Strong leadership was required, asking first why and what the sector needed, before embarking on the how, and discussing what was essential, instead of pursuing the “ought-to-haves”, he said.
A recent World Economic Forum report finds that Africa currently has 15% of the world’s population, but only consumes 3% of global energy.
KPMG, meanwhile, notes that, while a severe shortage of energy is evident in Africa, improvement across the continent is slowly surfacing with more projects rising than before.
Scott highlights that political stability plays a crucial role in the amount of investment a country attracts to fund new energy and infrastructure projects.
“The unrest in a vast part of the African continent has contributed to the lack of investment. “However, the continent is currently at its most peaceful and, therefore, an increase in investment is evident.”
He points out that investors require a stable economy and legal and financial systems that reflect repeated transactions, as that stability lessens the risk profile of implementing new projects in a country.
He highlights the State-owned power utility of Zimbabwe, which does not present a favourable investment environment owing to political instability.
KPMG is undertaking an expansion pro- gramme for the Kariba South hydropower plant, initiated in January 2012, for Zimbabwe Power Corporation (ZPC), which aims to double the energy capacity in the country.

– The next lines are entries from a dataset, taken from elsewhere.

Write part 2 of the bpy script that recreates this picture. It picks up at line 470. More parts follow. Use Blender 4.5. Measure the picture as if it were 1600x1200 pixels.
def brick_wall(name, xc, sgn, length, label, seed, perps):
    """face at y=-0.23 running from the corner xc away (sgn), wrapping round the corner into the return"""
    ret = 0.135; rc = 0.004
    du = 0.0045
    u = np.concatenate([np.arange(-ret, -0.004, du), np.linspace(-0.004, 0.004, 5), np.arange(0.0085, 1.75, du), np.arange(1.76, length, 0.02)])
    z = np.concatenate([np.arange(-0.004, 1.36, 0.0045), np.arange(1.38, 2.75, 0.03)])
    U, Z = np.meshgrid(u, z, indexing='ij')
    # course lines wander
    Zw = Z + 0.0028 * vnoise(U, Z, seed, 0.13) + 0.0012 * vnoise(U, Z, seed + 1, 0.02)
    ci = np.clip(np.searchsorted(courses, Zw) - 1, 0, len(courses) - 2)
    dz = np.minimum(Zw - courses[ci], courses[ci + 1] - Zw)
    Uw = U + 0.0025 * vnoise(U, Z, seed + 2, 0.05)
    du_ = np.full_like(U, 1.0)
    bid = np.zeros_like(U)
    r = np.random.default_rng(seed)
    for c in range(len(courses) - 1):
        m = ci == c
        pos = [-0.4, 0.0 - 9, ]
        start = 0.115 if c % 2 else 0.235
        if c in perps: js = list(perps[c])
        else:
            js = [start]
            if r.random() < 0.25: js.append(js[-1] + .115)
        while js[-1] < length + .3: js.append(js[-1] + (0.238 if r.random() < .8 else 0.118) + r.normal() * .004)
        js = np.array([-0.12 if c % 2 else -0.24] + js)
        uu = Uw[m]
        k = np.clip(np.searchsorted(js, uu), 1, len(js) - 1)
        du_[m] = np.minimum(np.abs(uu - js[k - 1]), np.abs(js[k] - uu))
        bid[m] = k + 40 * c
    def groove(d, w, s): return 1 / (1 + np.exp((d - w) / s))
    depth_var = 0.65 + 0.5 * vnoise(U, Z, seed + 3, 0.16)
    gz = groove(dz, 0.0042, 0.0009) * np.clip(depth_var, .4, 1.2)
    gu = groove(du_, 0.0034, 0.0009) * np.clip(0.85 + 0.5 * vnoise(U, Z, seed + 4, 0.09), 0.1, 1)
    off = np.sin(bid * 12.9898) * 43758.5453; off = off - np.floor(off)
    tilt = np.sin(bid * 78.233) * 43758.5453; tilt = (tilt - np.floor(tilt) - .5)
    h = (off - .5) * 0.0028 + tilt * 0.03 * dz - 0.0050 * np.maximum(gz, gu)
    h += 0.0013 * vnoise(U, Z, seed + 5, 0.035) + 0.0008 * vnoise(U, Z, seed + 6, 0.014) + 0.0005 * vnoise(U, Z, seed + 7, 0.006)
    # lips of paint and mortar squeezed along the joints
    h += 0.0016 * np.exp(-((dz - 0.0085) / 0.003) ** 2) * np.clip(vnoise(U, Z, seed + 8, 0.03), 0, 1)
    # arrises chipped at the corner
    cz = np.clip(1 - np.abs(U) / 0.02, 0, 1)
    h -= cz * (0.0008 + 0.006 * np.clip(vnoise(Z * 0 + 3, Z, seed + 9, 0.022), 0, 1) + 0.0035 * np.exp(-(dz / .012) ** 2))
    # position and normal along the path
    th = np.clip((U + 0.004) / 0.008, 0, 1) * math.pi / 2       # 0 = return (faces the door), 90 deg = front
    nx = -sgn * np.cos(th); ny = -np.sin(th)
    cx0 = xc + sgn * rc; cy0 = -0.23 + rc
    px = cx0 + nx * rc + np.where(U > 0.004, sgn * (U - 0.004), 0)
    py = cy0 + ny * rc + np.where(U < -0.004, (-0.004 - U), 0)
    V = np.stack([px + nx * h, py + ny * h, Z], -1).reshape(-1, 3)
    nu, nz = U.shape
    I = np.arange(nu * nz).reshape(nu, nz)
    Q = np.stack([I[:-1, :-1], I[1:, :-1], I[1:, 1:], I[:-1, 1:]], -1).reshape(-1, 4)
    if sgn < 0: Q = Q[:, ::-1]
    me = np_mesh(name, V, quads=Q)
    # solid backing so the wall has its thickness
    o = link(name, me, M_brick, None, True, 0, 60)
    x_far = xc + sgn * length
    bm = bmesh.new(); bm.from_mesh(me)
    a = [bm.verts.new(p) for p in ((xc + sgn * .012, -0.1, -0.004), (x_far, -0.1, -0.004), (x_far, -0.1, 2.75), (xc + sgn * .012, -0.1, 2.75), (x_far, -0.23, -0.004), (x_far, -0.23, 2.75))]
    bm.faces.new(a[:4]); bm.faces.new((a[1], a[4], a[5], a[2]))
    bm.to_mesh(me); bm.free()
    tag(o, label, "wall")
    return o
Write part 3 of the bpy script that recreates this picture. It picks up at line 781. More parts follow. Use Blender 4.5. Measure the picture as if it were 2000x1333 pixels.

“The end result for this project looks promising, Scott notes, adding that KPMG aims for the project to reach financial closure at the end of the year.
ZPC and hydropower construction company Sino Hydro signed an engineering, procurement and construction (EPC) contract in December, paving the way for the $400-million expansion of the Kariba South power station.
The 300 MW expansion project will take about four years to complete and will significantly narrow the gap between supply and demand, Zimbabwe publication News Day reported in December 2012.
Consequently, in 2012, generation averaged 1 010 MW against a target of 1 085 MW.
ZPC board chairperson Victor Gapare said the project would benefit the country through skills development and local procurement.
“The EPC contractor was required to source financing for up to 90% of the project from banks on behalf of ZPC,” he said.
“The signing of this EPC contract will enable Sino Hydro to start detailed drawings of the power plant, while ZPC and its finan- cial adviser, KPMG, finalise financial arrangements,” News Day noted.
“This expansion project will double the power capacity of Zimbabwe and lessen some of the burden on South Africa, which has been feeding power to Zimbabwe’s grid,” Scott states.
He further highlights that, owing to Zimbabwe’s sovereign risk profile, many potential investors are scared away and, until the country has properly shed the burden of its leadership and past, it will be difficult to attract investment.
“However, KPMG predicts change in Zimbabwe’s future and believes that the country does have the ability to become an attractive investment destination.”
Scott explains that there has been little political interference with the ZPC project and KPMG senses a real desire in Zimbabwe to attract more investment and regain its political stability.